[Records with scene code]
┌──

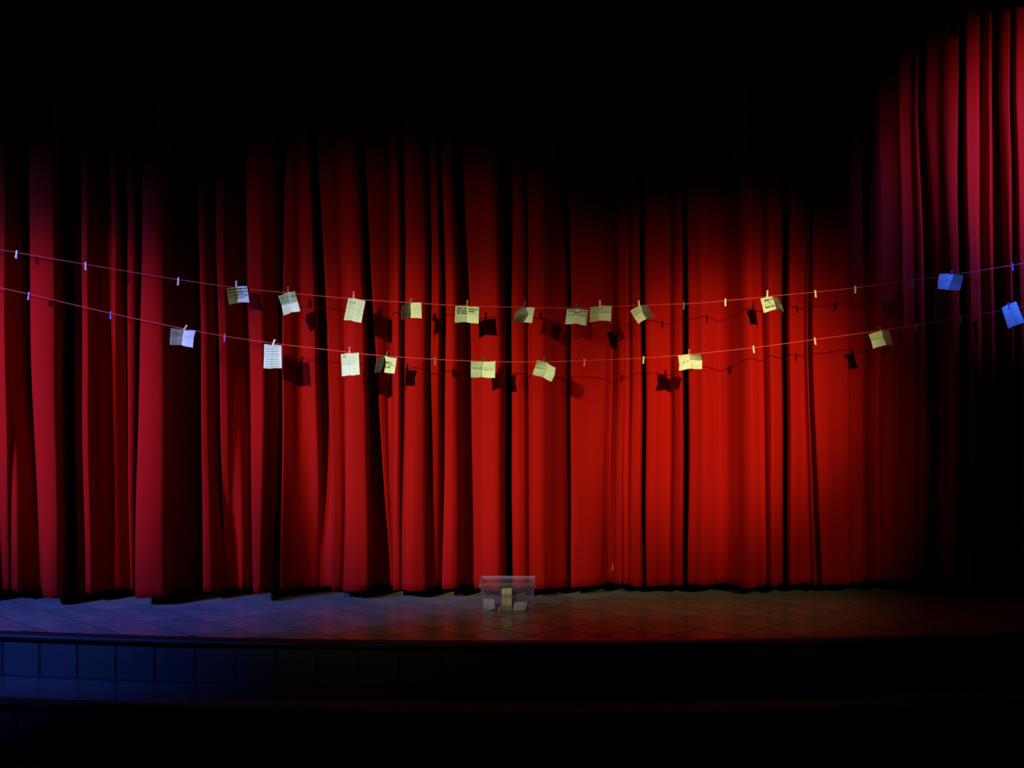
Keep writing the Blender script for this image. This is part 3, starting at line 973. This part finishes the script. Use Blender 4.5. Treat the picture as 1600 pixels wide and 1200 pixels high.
hd = (BY1 - BY0) / 2
def loft(rings, m, name, caps=(False, False), smooth=True):
    V, Fc = [], []
    k = len(rings[0])
    for r in rings:
        V += r
    for i in range(len(rings) - 1):
        for j in range(k):
            j2 = (j + 1) % k
            Fc.append((i * k + j, i * k + j2, (i + 1) * k + j2, (i + 1) * k + j))
    if caps[0]:
        Fc.append(tuple(range(k))[::-1])
    if caps[1]:
        Fc.append(tuple((len(rings) - 1) * k + j for j in range(k)))
    return mesh_obj(name, V, Fc, m, box, smooth)


outer = [ring(hw_b, hd - .02, .001), ring(hw_b + .004, hd - .018, .03), ring(hw_t - .01, hd - .006, BH - .02)]
inner = [ring(hw_t - .013, hd - .009, BH - .02), ring(hw_b + .001, hd - .021, .03), ring(hw_b - .003, hd - .023, .004)]
loft(outer + inner, M_BOX, 'body', (True, True), False)
loft([ring(hw_t - .012, hd - .008, BH - .024), ring(hw_t + .004, hd + .004, BH - .022), ring(hw_t + .006, hd + .006, BH), ring(hw_t, hd, BH), ring(hw_t - .003, hd - .003, BH - .012), ring(hw_t - .012, hd - .008, BH - .018)], M_BOXEDGE, 'rim', smooth=False)
for s in (-1, 1):
    bm = bmesh.new()
    add_box(bm, s * (hw_t + .001) - .006, s * (hw_t + .001) + .006, -.05, .05, BH - .055, BH - .02, .004)
    bm_obj('handle', bm, M_BOXEDGE, box)
for sx in (-1, 1):
    for sy in (-1, 1):
        bm = bmesh.new()
        x_, y_ = sx * (hw_b - .004), sy * (hd - .026)
        for (rx, ry) in ((-.003, -.003), (.003, -.003), (.003, .003), (-.003, .003)):
            bm.verts.new((x_ + rx, y_ + ry, .004))
        for (rx, ry) in ((-.003, -.003), (.003, -.003), (.003, .003), (-.003, .003)):
            bm.verts.new((x_ + rx + sx * .014, y_ + ry + sy * .012, BH - .024))
        bm.verts.ensure_lookup_table()
        for i in range(4):
            j = (i + 1) % 4
            bm.faces.new([bm.verts[i], bm.verts[j], bm.verts[4 + j], bm.verts[4 + i]])
        bm_obj('corner_rib', bm, M_BOXEDGE, box)


def folded(label, quad, m, thick=.003, fold_back=.02):
    """a folded sheet: front leaf from 4 world points (TL,TR,BR,BL) and a back leaf leaning behind it"""
    P_ = [Vector(q) for q in quad]
    org_ = (P_[2] + P_[3]) / 2
    root = thing('folded_note', label, 'note', org_, 'folded papers inside the clear box')
    A = [p - org_ for p in P_]
    n_ = (A[1] - A[0]).cross(A[3] - A[0]).normalized()
    if n_.y > 0:
        n_ = -n_
    V, Fc = [], []
    N_ = 6
    for r in range(N_ + 1):
        for c in range(N_ + 1):
            fu, fv = c / N_, r / N_
            p = A[0] * (1 - fu) * (1 - fv) + A[1] * fu * (1 - fv) + A[2] * fu * fv + A[3] * (1 - fu) * fv
            V.append(p + n_ * (.002 * math.sin(fu * 4 + fv * 3) + .001 * math.sin(9 * fu)))
    Fc = [(r * (N_ + 1) + c, (r + 1) * (N_ + 1) + c, (r + 1) * (N_ + 1) + c + 1, r * (N_ + 1) + c + 1) for r in range(N_) for c in range(N_)]
    o_ = mesh_obj('front_leaf', V, Fc, m, root)
    o_.modifiers.new('t', 'SOLIDIFY').thickness = .0008
    V = [A[0] - n_ * .002, A[1] - n_ * .002]
    for q in (A[2], A[3]):
        V.append(Vector((q.x, max(q.y, min(A[0].y, A[1].y)) + fold_back, q.z + .001)))
    o_ = mesh_obj('back_leaf', V, [(0, 3, 2, 1)], m, root)
    o_.modifiers.new('t', 'SOLIDIFY').thickness = .0008
    return root


folded('tall cream folded paper standing upright in the middle of the clear box',
       [px(784, 919.5, 8.97), px(799.5, 919, 8.97), px(799.5, 949.5, 8.95), px(784, 949.5, 8.95)], M_CARD)
folded('grey folded note leaning at the left inside the clear box',
       [px(755.5, 936, 8.95), px(772, 936, 8.94), px(773, 950, 8.90), px(756, 951.5, 8.89)], M_CARDGREY)
folded('narrow white paper edge lying at the front left inside the clear box',
       [px(755.5, 954, 8.80), px(774, 948.5, 8.84), px(774.5, 950, 8.83), px(756, 955.4, 8.79)], M_PAPER, fold_back=.03)
folded('small slanted white paper sliver left of the brownish note in the clear box',
       [px(783, 945, 8.86), px(785, 946, 8.86), px(780, 955.5, 8.82), px(778, 954.5, 8.82)], M_PAPER, fold_back=.01)
folded('brownish folded note in front of the cream paper inside the clear box',
       [px(785, 945.5, 8.87), px(799, 945.5, 8.87), px(799.5, 954.0, 8.85), px(782.5, 954.0, 8.85)], M_CARDBROWN)
folded('pale grey folded note with a torn corner at the right inside the clear box',
       [px(804, 941, 8.89), px(824.0, 940, 8.89), px(820.0, 954.0, 8.85), px(801, 954.0, 8.85)], M_CARDGREY)

# small pale tag caught on the curtain near its hem
bm = bmesh.new()
a = px(957, 885, 9.36)
for (dx, z_) in ((-.001, .028), (.003, .028), (.0035, -.016), (.010, -.026), (-.009, -.028), (-.0035, -.016)):
    bm.verts.new((dx * 1.3, 0, z_ * .95))
bm.verts.ensure_lookup_table()
bm.faces.new(bm.verts[:])
o = bm_obj('cloth_tag', bm, mat('tag_card', (0.26, 0.12, 0.09), 0.8))
o.location = a
o.modifiers.new('t', 'SOLIDIFY').thickness = .002
tag(o, 'tiny pale brown tag hanging low on the curtain right of the clear box', 'tag')
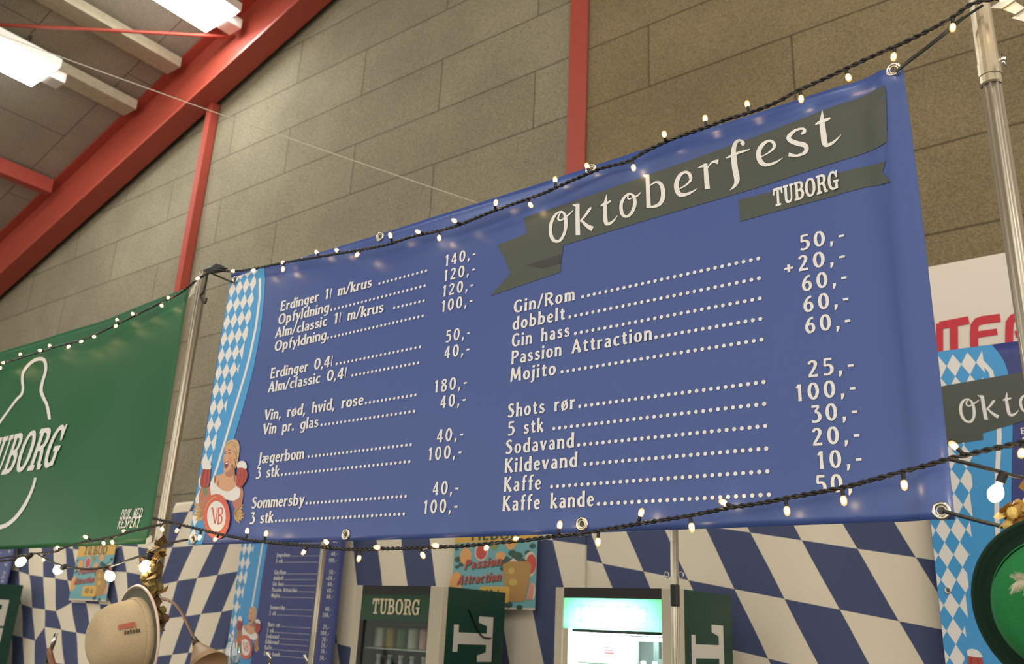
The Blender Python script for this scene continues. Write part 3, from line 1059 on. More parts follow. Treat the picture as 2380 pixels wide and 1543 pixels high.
DIRNDL = mat('dirndl_green_print', (120, 132, 84), 0.45)
LIPS = mat('lip_print', (190, 84, 76), 0.45)
leaves = []
rl = random.Random(3)
for cx, cy, s, n_ in ((395, 1180, -1, 7), (400, 1090, -1, 4), (790, 1180, 1, 7), (800, 1080, 1, 6)):
    for k in range(n_):
        a = math.radians(-70 + 140 * (k + .5) / n_ + rl.uniform(-6, 6)) + (math.pi if s < 0 else 0)
        L_ = rl.uniform(95, 150)
        dx, dy = math.cos(a), math.sin(a)
        leaves.append(wpoly([(cx - dx * 10, cy - dy * 10), (cx + dx * L_ * .5 - dy * 26, cy + dy * L_ * .5 + dx * 26), (cx + dx * L_, cy + dy * L_), (cx + dx * L_ * .5 + dy * 26, cy + dy * L_ * .5 - dx * 26)]))
WAIT.append(('straw_leaves', STRAW, leaves))
WAIT.append(('straw_veins', BLONDD, [p for q in leaves for p in ribbon([(q[0][0], q[0][1], .0016), ((q[0][0] + q[2][0]) / 2, (q[0][1] + q[2][1]) / 2, .0016), (q[2][0], q[2][1], .0006)], 0)]))
WAIT.append(('printed_arm', SKIN2, [wblob([(385, 815), (440, 800), (495, 850), (502, 960), (470, 1060), (420, 1140), (370, 1120), (345, 1040), (350, 920)])]))
WAIT.append(('printed_sleeve', DIRNDL, [wblob([(400, 850), (440, 835), (455, 900), (430, 950), (400, 920)])]))
WAIT.append(('printed_arm', SKIN2, [wblob([(810, 800), (870, 800), (908, 880), (905, 990), (880, 1080), (820, 1130), (770, 1020)])]))
WAIT.append(('printed_dress', WHITEINK, [wblob([(490, 790), (535, 700), (560, 790), (620, 850), (700, 872), (770, 850), (810, 810), (870, 860), (862, 960), (790, 1010), (700, 1000), (560, 985), (500, 930)])]))
WAIT.append(('printed_shoulders', SKIN, [wblob([(556, 700), (620, 678), (672, 640), (690, 590), (770, 570), (800, 660), (838, 740), (830, 800), (770, 870), (700, 892), (620, 860), (565, 800)])]))
WAIT.append(('printed_shade', SKIN2, [wblob([(672, 645), (720, 640), (780, 580), (796, 650), (760, 700), (700, 700)]), wblob([(590, 750), (606, 760), (600, 830), (582, 810)])]))
WAIT.append(('printed_hair', BLOND, [wblob([(676, 350), (690, 290), (735, 240), (795, 226), (845, 250), (864, 320), (858, 420), (840, 520), (812, 600), (780, 560), (760, 440), (720, 360)])]))
WAIT.append(('printed_hair_strands', BLONDD, [p for st_ in ([(700, 300, 7), (760, 262, 9), (820, 290, 6)], [(760, 300, 6), (812, 320, 10), (838, 420, 6)], [(790, 370, 8), (826, 440, 14), (812, 560, 6)], [(800, 470, 14), (812, 540, 12), (800, 620, 5)]) for p in wstroke(st_)]))
WAIT.append(('printed_face', SKIN, [wblob([(672, 372), (700, 318), (750, 304), (786, 350), (794, 440), (780, 520), (752, 590), (712, 640), (680, 652), (664, 618), (668, 560), (658, 505), (652, 478), (668, 440)])]))
WAIT.append(('printed_cheek', mat('flushed_skin_print', (216, 138, 108), .45), [wblob([(728, 460), (762, 450), (772, 500), (748, 545), (726, 510)])]))
WAIT.append(('printed_mouth', MOUTH, [wblob([(672, 530), (700, 520), (730, 512), (722, 556), (700, 592), (678, 588)])]))
WAIT.append(('printed_teeth', WHITEINK, [wblob([(678, 532), (704, 524), (724, 520), (716, 538), (690, 544)])]))
WAIT.append(('printed_lip', LIPS, [p for st_ in ([(668, 528, 8), (700, 515, 9), (732, 508, 5)], [(676, 590, 6), (700, 596, 9), (722, 562, 6)]) for p in wstroke(st_)]))
WAIT.append(('printed_eyes', MOUTH, [p for st_ in ([(672, 412, 5), (684, 404, 9), (698, 410, 5)], [(722, 408, 5), (740, 398, 9), (758, 406, 4)], [(670, 384, 4), (686, 376, 6), (700, 382, 3)], [(720, 374, 4), (742, 362, 7), (762, 372, 3)], [(662, 480, 4), (670, 492, 6), (684, 486, 3)]) for p in wstroke(st_)]))
WAIT.append(('printed_braid', BLONDD, [p for st_ in ([(790, 560, 16), (800, 640, 18), (800, 700, 16), (806, 770, 10)], [(552, 690, 14), (550, 740, 16), (548, 790, 8)]) for p in wstroke(st_)]))
WAIT.append(('printed_mug', BEER, [wblob([(405, 600), (452, 590), (498, 596), (496, 690), (476, 820), (420, 838), (372, 825), (374, 720)])]))
WAIT.append(('printed_mug', BEER, [wblob([(850, 592), (905, 585), (952, 602), (970, 695), (935, 785), (880, 842), (830, 820), (826, 740)])]))
WAIT.append(('mug_facets', mat('dark_beer_print', (140, 48, 44), .45), [p for st_ in ([(420, 620, 10), (400, 720, 12), (400, 810, 8)], [(466, 620, 8), (456, 730, 10), (440, 815, 6)], [(880, 620, 8), (880, 700, 10), (858, 790, 6)], [(930, 630, 8), (930, 710, 10), (900, 790, 6)]) for p in wstroke(st_)]))
WAIT.append(('printed_foam', WHITEINK, [wblob([(400, 604), (404, 545), (445, 508), (495, 520), (510, 600), (455, 612)])]))
WAIT.append(('printed_foam', WHITEINK, [wblob([(844, 596), (840, 545), (878, 508), (930, 508), (962, 556), (956, 606), (900, 590)])]))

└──

## Work to complete
Within the data above, count the lines that contain the string "pixels"; the reply is the number alone.

## Solution to the problem
2